Всякие рассуждения о "Донском"Почему-то в ЖЖ у меня толком не получается говорить даже о серьезных текстах типа "Донского" - вернее, они сразу как-то мельчают, и хочется шаркать ножкой и извиняться: вот, дескать, я опять об этом, ну вы не читайте, вы проматывайте, простите, что забиваю френдленту. В дайри я в этом отношении чувствую себя раскрепощеннее - хотя не могу избавиться от мысли, что занимаюсь чем-то вроде публичной мастурбации, доставляю наслаждение себе самой, а не тем, кто этот блог читает.
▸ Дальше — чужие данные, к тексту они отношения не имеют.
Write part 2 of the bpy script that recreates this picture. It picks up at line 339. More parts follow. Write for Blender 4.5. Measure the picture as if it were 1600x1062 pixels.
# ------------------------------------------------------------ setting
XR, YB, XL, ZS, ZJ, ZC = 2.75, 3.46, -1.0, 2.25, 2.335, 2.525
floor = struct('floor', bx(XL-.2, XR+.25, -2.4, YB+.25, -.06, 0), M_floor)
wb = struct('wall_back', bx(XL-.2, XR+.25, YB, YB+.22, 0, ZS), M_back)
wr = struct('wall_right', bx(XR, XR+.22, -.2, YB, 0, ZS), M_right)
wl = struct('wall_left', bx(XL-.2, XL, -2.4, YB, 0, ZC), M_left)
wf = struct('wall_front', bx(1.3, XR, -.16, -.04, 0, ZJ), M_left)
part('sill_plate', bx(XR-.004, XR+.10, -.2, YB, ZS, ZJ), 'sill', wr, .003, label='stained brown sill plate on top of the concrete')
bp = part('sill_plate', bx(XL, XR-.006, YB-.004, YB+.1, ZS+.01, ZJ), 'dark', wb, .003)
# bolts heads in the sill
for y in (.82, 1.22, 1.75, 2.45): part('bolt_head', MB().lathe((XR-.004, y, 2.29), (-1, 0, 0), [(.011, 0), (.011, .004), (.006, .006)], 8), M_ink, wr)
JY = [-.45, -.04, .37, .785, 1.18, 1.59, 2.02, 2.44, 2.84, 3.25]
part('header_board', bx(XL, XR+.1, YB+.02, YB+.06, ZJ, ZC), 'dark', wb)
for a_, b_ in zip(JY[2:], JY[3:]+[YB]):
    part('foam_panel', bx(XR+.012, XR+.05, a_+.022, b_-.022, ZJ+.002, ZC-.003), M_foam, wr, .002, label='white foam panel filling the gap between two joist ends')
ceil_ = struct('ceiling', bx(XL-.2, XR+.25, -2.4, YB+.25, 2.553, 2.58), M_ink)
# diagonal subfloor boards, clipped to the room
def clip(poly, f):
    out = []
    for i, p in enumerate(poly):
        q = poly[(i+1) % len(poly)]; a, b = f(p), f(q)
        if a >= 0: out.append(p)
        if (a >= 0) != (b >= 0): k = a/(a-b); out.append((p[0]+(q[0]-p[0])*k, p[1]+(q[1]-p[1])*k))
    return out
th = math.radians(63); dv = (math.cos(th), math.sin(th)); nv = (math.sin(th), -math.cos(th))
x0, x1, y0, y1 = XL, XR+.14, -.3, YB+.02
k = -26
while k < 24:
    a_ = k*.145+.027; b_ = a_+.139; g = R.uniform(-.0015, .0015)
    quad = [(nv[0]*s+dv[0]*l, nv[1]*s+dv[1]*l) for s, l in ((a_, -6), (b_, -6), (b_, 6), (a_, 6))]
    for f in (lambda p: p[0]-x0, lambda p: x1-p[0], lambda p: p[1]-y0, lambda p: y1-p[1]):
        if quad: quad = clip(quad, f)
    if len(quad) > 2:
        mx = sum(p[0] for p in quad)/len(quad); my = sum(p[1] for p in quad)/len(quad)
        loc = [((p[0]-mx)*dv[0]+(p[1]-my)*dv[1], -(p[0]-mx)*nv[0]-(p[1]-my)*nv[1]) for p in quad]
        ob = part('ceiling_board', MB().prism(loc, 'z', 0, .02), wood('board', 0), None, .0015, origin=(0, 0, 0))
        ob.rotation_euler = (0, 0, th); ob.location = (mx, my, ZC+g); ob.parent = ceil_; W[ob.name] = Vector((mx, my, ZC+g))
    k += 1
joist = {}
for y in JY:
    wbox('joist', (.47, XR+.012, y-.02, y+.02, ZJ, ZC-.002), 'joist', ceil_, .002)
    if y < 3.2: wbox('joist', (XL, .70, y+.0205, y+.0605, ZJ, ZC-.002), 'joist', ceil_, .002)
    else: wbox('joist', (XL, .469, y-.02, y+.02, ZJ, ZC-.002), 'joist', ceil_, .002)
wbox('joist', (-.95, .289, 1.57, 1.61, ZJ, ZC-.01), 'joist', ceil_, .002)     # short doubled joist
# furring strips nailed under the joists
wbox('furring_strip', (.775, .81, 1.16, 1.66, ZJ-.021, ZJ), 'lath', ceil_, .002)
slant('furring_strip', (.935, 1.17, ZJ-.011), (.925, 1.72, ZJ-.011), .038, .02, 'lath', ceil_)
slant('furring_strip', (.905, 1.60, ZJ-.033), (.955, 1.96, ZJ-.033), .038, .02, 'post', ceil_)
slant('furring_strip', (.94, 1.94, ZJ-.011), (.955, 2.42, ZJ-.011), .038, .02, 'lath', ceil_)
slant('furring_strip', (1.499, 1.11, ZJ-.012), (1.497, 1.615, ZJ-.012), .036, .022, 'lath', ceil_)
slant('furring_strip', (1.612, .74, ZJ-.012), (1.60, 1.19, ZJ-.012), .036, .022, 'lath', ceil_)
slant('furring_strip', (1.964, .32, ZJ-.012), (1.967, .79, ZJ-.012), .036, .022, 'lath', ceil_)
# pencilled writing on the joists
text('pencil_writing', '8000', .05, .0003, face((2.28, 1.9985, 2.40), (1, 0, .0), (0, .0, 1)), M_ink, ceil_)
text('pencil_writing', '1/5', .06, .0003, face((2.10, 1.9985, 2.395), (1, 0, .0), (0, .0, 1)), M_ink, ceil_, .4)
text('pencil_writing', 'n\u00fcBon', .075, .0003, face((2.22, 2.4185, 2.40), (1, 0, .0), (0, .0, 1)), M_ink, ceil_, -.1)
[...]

В первой главке "Донского" появляются и пропадают тут же (и навсегда) две парочки: "мальчики" и "девочки", некий М.А. и Лео (существа с дикими кличками) и безымянные студенточки. Откровенно говоря, они ни для чего не нужны, так, мелькают в тексте только для красоты и "создания толпы". Но я их вспомнила больше из нежности и участия, потому что пришли они в "Донское" из другого моего текста, которому суждено остаться неоконченным. Я с ним возилась несколько лет, но все время на что-то отвлекалась, так что он существует в разнородных обрывках, разбросанных по компьютерному файлу и по записным книжкам. Если б я заставила себя работать над ним до упора, возможно, я бы его и закончила. Но сейчас я думаю - к лучшему, что он был заброшен, он все-таки был несовершенен и даже еще более бессюжетен, чем "Донское". Состоял он в основном из бесед и воспоминаний некоего М.А. (которого и называли по инициалам - "эм а", как "эма"), его друга Лео, и девицы по кличке Кики, авторского двойника, вечно несчастно влюбленной в других девиц (одна из ее любовей и прогуливается с ней по Донскому кладбищу). Там было очень много автобиографического, почти дневникового, и отрывки каких-то путевых записок, и фантастические сцены в музее изобразительных искусств, так что кое-чего мне даже жаль. Но когда я в прошлом году (кажется, в ноябре) села писать "Донское", я чувствовала, что к тому тексту не вернусь. И наверно, мне просто не хотелось отпускать своих героев вот так, и я ввела их на кладбище из сентиментальности, отдала им "прощальный поклон".
А Флавиев, с которого я начала писать "Донское" всерьез (до этого у меня валялся с лета только спонтанно написанное начало первой главы, ставшее в конце концов началом всего текста), явился ко мне и вовсе странно: где-то в сети я увидела отзыв о каком-то спектакле "из жизни ВФР", где Робеспьера играл некий молодой человек в синем пальто. Из этого синего пальто и вышел Флавиев. Самой забавно об этом вспоминать.
Лию притянула за собой Рахиль, Слава Рощин втерся в текст и вовсе без предупреждения (я и не думала, что он станет кем-то большим, чем просто антагонистом и спорщиком при главном герое), ну, Юля Юрьевна - это нечто очень личное (но не без прототипа). А тетка главного героя изначально была его мамой, но мне это не нравилось, чувствовалась в этом какая-то поразительная фальшь и неправдоподобность. Но когда я ее сделала теткой, все стало на свои места. Черт, так странно, стала вспоминать, как все было, и такая ностальгия охватила, что хоть продолжение пиши.) Жаль с ними расставаться, я чувствую к ним огромную нежность. Ну еще бы - чай, свои создания, не чужие.